IMPROVING SHRUB FOOD SOURCES The popularity of food plots has exploded during my career, with almost every deer manager using food plots to offset deficiencies in the native forage. Years ago, we habitually recommended 2-3 percent of a property being developed into food plots; but today, that proportion has increased to as high as 10 percent. I have visited many properties across the whitetail’s range that feature mostly cover with food plots that resemble grazing pastures scattered about.
(Photo courtesy of North American Whitetail Magazine) It does not have to be this way. Proper herd management, combined with shrub management, can be quite effective. Foresters often manipulate their forests by thinning and planting to improve species composition and tree quality. Why not do the same thing with deer-preferred shrubs?
There are two ways to do this. First, you can improve the species composition and growth of existing preferred shrubs on the property by removing the shrubs deer do not like. It obviously is not feasible to do this over an entire property, but a little boot leather will tell you where there are areas with the “raw material” to produce a productive shrub community. We designate 1/2- to 3-acre patches for deer browse production.
In these areas, we use spot applications of herbicides to kill the low-choice plants, freeing up the high-choice ones to expand their growth. Other times, prescribed fire can favor some shrubs over others. For example, in the South, American beautyberry “loves” fire, and burning it tends to increase its abundance and vigor. We also purchase seeds or plants from nurseries to broadcast over the patches after we’ve treated them to eliminate the poor-quality species.
There is another way we can provide quality shrubs to our deer. I have written a great deal about deer orchards over the last few years, and their use is expanding significantly. We also clear small openings in the forest and plant a variety of first- and second-choice shrubs on a 10-ft x 10-ft spacing. We fertilize these browse and fruit plots and control incursion by unwanted species as needed. I have included tables showing suggested shrub species for the North and South. Of course, there is some overlap geographically, as seen in blackberries, sumacs and dogwoods.
Another strategy is to develop soft edges, consisting of shrub and vine species, with an outer band of screening cover such as switchgrass. At our research facility, we plant American beautyberry, sumac, wild plum and grape as an edge foraging area for our deer. We also plant vines such as greenbrier, yellow jessamine and Japanese honeysuckle, and we keep them mowed to prevent them from growing above the deer zone. Yes, Japanese honeysuckle is an exotic and considered invasive, but it has become a “naturalized” plant in much of the South and a very good deer food.

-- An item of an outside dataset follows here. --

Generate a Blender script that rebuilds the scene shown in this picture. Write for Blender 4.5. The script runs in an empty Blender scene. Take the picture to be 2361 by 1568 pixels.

We fertilize all these in the later winter, in all geographic areas, most commonly by applying a balanced (13-13-13) fertilizer at the rate of 200 pounds per acre.

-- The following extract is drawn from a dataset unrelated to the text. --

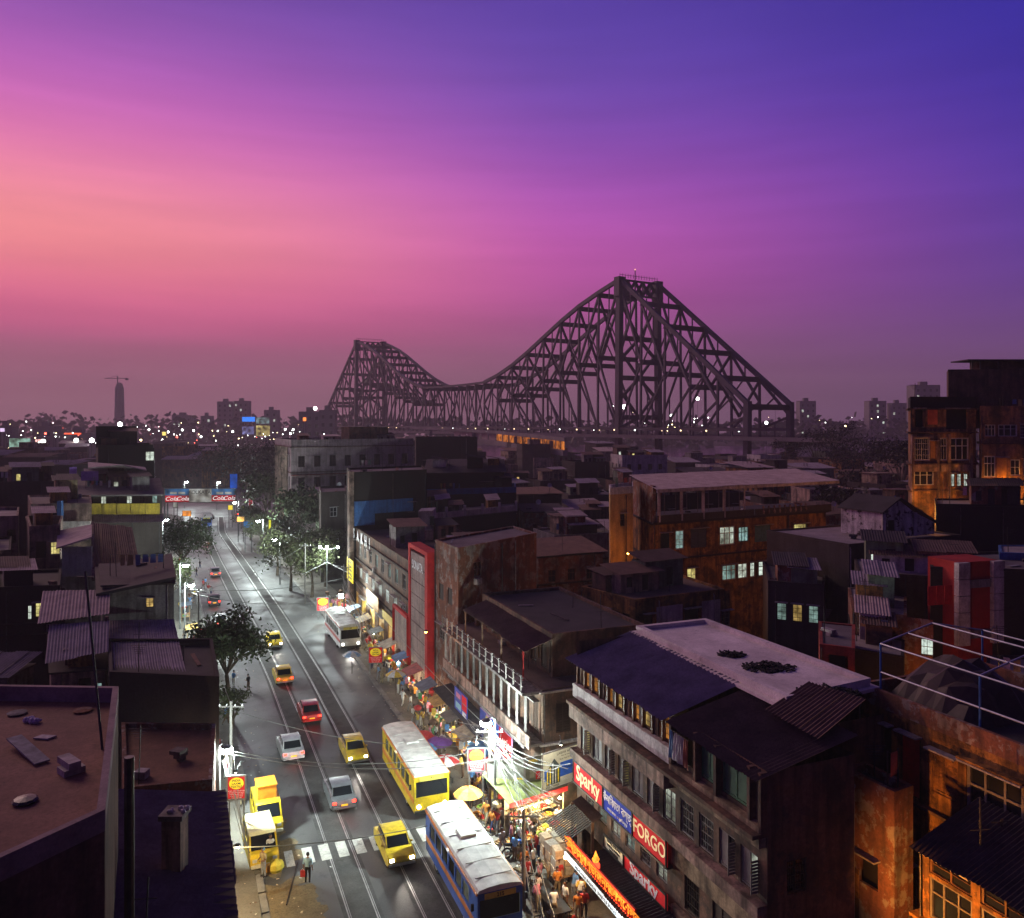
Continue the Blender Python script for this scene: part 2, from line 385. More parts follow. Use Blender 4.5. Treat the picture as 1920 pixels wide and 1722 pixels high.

Many of these species are now offered by nurseries, such as WildTree, as planting kits. You also can dig up specimens and transplant them to the desired location; however, this often never gets done (no matter how much you intend to do it). So, purchasing improved plant stock is the most efficient way to increase browse and fruit production.

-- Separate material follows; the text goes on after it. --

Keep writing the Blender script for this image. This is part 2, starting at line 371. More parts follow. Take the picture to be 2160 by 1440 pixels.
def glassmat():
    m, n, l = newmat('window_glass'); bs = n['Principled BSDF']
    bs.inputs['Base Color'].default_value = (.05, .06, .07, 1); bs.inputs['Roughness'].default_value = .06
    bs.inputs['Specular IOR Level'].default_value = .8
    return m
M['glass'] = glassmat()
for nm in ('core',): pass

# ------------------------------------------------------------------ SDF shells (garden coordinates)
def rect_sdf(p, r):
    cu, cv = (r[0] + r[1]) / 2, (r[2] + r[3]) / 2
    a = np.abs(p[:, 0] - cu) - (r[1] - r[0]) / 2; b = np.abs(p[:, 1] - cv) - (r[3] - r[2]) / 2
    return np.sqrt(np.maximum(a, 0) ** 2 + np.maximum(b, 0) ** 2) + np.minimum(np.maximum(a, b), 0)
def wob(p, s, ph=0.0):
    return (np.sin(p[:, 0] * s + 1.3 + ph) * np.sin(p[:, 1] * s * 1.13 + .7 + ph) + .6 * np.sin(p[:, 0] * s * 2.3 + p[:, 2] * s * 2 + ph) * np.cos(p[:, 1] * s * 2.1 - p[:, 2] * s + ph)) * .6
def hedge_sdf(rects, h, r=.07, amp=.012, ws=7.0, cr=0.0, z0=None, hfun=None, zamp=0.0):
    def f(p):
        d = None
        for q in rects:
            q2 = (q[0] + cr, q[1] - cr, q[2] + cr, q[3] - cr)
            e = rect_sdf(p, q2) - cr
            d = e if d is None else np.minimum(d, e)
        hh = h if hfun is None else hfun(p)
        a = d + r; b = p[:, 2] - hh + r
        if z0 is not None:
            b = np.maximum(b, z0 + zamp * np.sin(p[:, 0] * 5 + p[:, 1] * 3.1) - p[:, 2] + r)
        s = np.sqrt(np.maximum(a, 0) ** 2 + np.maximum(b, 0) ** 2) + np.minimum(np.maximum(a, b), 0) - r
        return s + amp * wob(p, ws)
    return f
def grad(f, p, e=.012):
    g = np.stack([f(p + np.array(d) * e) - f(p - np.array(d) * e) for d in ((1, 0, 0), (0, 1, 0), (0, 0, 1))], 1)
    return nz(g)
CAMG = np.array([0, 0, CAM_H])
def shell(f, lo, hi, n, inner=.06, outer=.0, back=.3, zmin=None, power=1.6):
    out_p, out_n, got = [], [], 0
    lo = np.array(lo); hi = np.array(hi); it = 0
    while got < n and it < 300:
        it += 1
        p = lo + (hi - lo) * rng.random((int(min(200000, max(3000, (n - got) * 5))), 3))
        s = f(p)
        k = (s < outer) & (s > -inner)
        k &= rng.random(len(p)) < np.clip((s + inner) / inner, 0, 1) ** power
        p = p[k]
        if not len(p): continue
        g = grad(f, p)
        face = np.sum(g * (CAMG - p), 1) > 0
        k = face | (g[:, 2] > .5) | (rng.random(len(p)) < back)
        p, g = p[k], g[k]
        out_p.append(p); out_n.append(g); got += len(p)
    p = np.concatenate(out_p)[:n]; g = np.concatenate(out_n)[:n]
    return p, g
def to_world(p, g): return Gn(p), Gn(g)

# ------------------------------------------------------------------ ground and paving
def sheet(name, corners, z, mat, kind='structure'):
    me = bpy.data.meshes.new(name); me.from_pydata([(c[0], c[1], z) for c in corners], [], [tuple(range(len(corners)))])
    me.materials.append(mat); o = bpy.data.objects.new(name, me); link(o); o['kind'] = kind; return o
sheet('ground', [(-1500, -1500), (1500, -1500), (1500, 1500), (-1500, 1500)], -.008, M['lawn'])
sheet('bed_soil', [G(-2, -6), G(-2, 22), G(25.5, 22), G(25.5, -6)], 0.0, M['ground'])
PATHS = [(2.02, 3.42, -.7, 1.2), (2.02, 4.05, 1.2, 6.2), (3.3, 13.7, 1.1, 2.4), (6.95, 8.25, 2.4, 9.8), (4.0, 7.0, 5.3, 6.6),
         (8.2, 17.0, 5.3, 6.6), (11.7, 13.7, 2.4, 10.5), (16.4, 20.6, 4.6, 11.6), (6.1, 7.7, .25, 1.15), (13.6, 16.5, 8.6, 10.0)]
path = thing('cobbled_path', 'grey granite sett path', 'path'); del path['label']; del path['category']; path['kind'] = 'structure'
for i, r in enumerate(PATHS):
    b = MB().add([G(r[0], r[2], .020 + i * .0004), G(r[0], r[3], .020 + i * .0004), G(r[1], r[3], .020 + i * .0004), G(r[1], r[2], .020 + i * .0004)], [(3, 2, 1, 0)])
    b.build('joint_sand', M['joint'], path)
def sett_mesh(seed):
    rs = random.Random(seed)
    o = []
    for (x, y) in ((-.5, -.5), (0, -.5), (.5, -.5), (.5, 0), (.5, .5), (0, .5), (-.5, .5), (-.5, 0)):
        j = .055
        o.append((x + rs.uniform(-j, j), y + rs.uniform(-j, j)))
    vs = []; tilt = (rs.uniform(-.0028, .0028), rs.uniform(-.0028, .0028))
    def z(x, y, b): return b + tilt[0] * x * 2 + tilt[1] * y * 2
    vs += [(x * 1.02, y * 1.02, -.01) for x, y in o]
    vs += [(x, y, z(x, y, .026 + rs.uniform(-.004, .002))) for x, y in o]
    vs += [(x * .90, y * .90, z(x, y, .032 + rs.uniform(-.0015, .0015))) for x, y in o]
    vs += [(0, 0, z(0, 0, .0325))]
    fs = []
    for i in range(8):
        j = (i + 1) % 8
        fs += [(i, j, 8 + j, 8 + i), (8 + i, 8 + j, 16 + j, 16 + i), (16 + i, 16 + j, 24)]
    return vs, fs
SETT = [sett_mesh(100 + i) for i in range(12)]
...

CONCLUSION Truthfully, I never would have dreamed about writing an article like this one 20 years ago! Yet, it’s exciting to see the explosion of landowners implementing intensive deer management programs on their property. It’s hard work, but it also is fun and rewards you with more and better deer in your “deer factory.” I receive dozens of photographs weekly from landowners of their latest triumph in deer landscape development. Honestly, the fact you’re reading this magazine is a testimony to how popular managing the deer landscape really is.